Consolatio ad Apollonium

Plutarch

Plutarch. Plutarch's Morals, Vol. I. Goodwin, William W., editor; Morgan, Matthew, translator. Boston: Little, Brown, and Company; Cambridge: Press of John Wilson and Son, 1874.

In general, every one should meditate seriously with himself, and have the concurrence of other men’s opinions with his own, that it is not the longest life which is the best, but that which is the most virtuous. For that musician is not to be commended who plays upon varietyof instruments, nor that orator that makes multiplicity of speeches, nor the pilot that conducts many ships, but he of each faculty that doth one of them well; for the beauty of a thing doth not

consist in length of time, but in the virtue and seasonable moderation wherewith it is transacted. This is that which is called happy and grateful to the Gods. And for this reason it is that poets celebrate those who have died before they have become old, and propose them for examples, as the most excellent men and of divine extraction, as him for instance,
  1. Beloved by Jove and him who gilds the skies,
  2. Yet short his date of life.[*](Odyss. XV. 245.)

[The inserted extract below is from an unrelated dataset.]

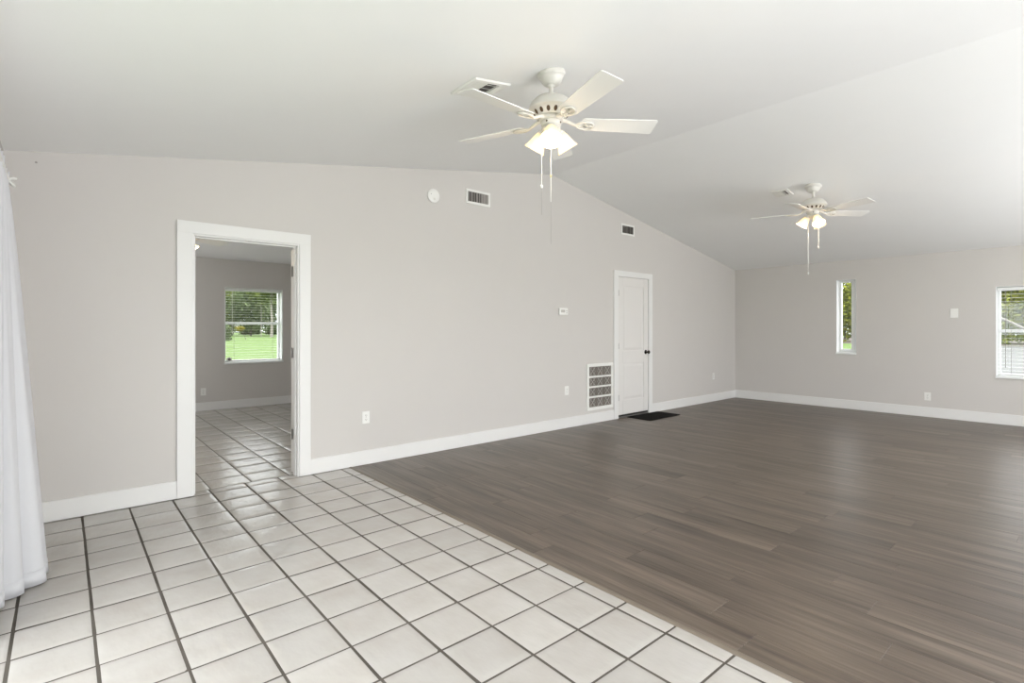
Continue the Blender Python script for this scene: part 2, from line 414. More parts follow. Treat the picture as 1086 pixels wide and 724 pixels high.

And we see in every thing that preference is not given so much to age as to maturity. For amongst trees and plants, those are accounted the most generous which bring forth abundance of fruit, and that early ripe. And amongst living creatures too, those are the most valued which supply us with the accommodations of life in a short time. Be sides, if we compare the space of our life with eternity we shall find no difference betwixt long and short; for according to Simonides, thousands and millions of years are but as a point to what is infinite, or rather the smallest part of that point. They report that about Pontus there are some creatures of such an extempore being that the whole term of their life is confined within the space of a day; for they are brought forth in the morning, are in the prime of their existence at noon, grow old at night, and then die. Dost thou not think that if these had the soul and reason of a man, they would be so affected, and that things would happen to them after the same manner as to us?—that those who died before the meridian would be lamented with tears and groans?—and that we should call them happy who lived their day out? For the measure of a man’s life is the well spending of it, and not the length.